Alors tant mieux si nombreux sont les JDE qui jouent pleinement leur rôle de garants des libertés, qui - comme Mme la Juge Baissus l'a écrit - n ‘oublient pas leur rôle de contre-pouvoir face à l’intervention des services sociaux. Mais pour ma part je ne les ai pas (encore ?) rencontrés.

Je ne tire cependant aucune généralité de ma pratique personnelle, et l'échange que nous avons eu, ce que vous nous avez appris par ce billet et vos commentaires, témoigne que les choses évoluent.

104. Le lundi 14 juillet 2008 à 10:56 par Fantômette

@ Bruno

Non, je n'ai pas vraiement d'autres ressources que celles que vous citez.

Dans l'annuaire statistique de la Justice 2007 (vous le trouverez sur legifrance), on constate une progression constante du nombre d'attribution d'AJ dans le cadre des procédures d'assistance éducative :

- 2001 : 14.827
- 2002 : 16.690
- 2003 : 21.904
- 2004 : 27.016
- 2005 : 30.514

La progression est significative, mais il est exact qu'elle est sans commune mesure avec le nombre de décisions individuelles rendues par le JE chaque année de 293.010 en 2001 à 325.931 en 2005.

Une petite précision sur ces chiffres : ils correspondent aux mesures individuelles prises. Il y aura autant de mesures individuelles qu'il y aura d'enfants concernés par celles-ci, y compris au sein d'une fratrie.

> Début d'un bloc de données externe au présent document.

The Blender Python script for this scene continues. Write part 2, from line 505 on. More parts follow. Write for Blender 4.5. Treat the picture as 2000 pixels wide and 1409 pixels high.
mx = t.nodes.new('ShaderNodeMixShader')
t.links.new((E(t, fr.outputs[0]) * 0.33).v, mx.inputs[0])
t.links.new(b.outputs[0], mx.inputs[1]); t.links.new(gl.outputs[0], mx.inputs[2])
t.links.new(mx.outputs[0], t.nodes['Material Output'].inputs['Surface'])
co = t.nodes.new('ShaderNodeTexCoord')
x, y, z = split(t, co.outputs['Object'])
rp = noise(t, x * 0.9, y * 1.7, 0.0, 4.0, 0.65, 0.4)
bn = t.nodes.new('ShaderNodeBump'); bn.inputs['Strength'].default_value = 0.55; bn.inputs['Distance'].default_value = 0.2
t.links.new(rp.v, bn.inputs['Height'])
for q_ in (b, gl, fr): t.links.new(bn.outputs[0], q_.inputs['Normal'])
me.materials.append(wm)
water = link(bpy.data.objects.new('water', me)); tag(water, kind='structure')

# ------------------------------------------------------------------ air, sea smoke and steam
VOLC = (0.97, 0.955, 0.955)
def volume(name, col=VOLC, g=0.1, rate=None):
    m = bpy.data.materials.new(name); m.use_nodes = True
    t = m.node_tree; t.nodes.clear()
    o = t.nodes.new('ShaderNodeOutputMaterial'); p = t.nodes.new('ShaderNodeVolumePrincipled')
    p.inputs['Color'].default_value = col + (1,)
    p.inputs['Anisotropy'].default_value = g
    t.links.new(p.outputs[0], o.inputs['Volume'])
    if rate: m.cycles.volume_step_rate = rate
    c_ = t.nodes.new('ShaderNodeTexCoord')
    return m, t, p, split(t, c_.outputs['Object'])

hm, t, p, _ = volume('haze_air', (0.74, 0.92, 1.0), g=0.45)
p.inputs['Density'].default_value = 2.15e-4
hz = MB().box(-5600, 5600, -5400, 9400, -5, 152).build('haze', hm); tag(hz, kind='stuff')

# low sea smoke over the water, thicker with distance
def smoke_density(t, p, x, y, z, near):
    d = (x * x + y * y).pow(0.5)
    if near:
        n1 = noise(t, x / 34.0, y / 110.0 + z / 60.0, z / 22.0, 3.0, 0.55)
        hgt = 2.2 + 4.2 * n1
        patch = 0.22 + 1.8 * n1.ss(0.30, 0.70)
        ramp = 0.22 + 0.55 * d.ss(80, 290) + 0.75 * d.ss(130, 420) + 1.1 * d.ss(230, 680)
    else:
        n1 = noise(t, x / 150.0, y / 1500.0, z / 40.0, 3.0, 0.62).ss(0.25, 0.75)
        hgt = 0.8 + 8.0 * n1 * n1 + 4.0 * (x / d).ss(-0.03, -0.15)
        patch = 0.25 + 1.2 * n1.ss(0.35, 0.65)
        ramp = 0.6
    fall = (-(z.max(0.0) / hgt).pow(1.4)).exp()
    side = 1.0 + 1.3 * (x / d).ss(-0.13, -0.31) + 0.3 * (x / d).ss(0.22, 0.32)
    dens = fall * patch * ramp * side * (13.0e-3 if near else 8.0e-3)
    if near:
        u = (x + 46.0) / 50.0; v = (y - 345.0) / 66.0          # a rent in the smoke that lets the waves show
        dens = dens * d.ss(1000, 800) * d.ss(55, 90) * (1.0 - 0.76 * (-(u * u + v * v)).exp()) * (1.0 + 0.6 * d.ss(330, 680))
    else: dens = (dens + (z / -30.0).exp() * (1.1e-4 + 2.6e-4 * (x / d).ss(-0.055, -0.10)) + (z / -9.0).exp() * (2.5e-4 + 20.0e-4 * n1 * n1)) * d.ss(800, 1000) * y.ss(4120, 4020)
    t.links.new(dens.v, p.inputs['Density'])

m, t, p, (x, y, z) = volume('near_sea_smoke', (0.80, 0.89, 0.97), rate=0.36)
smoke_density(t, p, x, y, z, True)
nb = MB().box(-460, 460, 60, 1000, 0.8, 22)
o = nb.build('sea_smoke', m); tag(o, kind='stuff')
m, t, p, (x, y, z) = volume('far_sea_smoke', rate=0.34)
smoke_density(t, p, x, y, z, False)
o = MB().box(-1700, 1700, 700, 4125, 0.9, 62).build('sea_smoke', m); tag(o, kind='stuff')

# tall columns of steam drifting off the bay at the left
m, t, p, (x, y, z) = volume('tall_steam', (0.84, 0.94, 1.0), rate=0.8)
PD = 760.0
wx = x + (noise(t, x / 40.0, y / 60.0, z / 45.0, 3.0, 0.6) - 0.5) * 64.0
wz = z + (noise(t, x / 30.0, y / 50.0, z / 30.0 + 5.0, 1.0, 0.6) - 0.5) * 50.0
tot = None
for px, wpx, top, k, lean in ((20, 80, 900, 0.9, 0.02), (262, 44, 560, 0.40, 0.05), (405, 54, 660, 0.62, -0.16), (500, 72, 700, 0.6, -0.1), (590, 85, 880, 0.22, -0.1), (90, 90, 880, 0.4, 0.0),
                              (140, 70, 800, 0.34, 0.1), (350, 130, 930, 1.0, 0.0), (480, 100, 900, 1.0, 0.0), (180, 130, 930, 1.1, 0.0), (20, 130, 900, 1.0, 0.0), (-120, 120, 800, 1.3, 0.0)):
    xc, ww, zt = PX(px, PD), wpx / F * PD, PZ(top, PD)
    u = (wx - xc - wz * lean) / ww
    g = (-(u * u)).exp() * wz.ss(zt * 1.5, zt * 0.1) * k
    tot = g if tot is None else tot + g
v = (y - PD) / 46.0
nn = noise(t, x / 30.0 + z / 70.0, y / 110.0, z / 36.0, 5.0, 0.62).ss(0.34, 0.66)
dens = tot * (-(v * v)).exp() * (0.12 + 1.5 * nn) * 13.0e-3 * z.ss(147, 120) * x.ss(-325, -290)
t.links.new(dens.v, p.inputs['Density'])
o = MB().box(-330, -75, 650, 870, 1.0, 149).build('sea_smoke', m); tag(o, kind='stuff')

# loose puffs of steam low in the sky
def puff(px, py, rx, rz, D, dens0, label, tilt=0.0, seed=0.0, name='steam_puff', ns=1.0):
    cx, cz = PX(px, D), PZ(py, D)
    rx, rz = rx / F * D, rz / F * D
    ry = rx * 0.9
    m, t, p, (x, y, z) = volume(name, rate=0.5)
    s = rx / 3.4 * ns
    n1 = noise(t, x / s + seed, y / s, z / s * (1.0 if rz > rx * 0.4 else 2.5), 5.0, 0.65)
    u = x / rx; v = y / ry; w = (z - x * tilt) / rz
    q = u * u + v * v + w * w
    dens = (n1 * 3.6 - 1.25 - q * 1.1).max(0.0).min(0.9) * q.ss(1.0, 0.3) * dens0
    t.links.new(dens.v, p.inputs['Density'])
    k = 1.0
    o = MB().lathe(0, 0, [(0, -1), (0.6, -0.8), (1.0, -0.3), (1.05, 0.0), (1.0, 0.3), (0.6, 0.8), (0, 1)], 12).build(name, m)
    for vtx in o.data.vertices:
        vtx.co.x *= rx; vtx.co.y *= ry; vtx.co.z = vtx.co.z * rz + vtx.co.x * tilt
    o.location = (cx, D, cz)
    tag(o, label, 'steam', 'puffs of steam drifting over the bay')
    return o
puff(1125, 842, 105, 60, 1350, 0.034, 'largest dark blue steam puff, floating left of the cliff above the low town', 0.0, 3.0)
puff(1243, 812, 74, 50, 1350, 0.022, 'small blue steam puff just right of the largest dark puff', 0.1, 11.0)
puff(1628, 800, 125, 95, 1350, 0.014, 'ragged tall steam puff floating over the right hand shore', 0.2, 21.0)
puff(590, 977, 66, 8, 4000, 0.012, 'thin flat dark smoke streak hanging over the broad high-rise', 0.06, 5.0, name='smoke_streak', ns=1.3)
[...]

Compte tenu du fait que pour une audience, par contre, il pourrait y avoir au moins deux avocats (un enfant, un parent), voire trois si risque de conflits d'intérêts entre les deux parents (et si on a bien deux parents qui se sentent concernés), cela paraît peu.

Je crois que dadouche a raison quand elle indique que la simple présence d'un avocat a tendance à "dramatiser" les enjeux dans la tête des parents. Et il est difficile de les détromper s'ils viennent jamais nous voir, ne serait-ce que pour une consultation.

Peut-être les différents acteurs de ces procédures pourraient-ils présenter les choses de cette manière, renvoyer parent et enfants devant des avocats de la liste mineurs, munis d'un bon de consultation. Ce serait gratuit, et nous aurions au moins la possibilité de leur donner une idée du rôle que l'on peut jouer.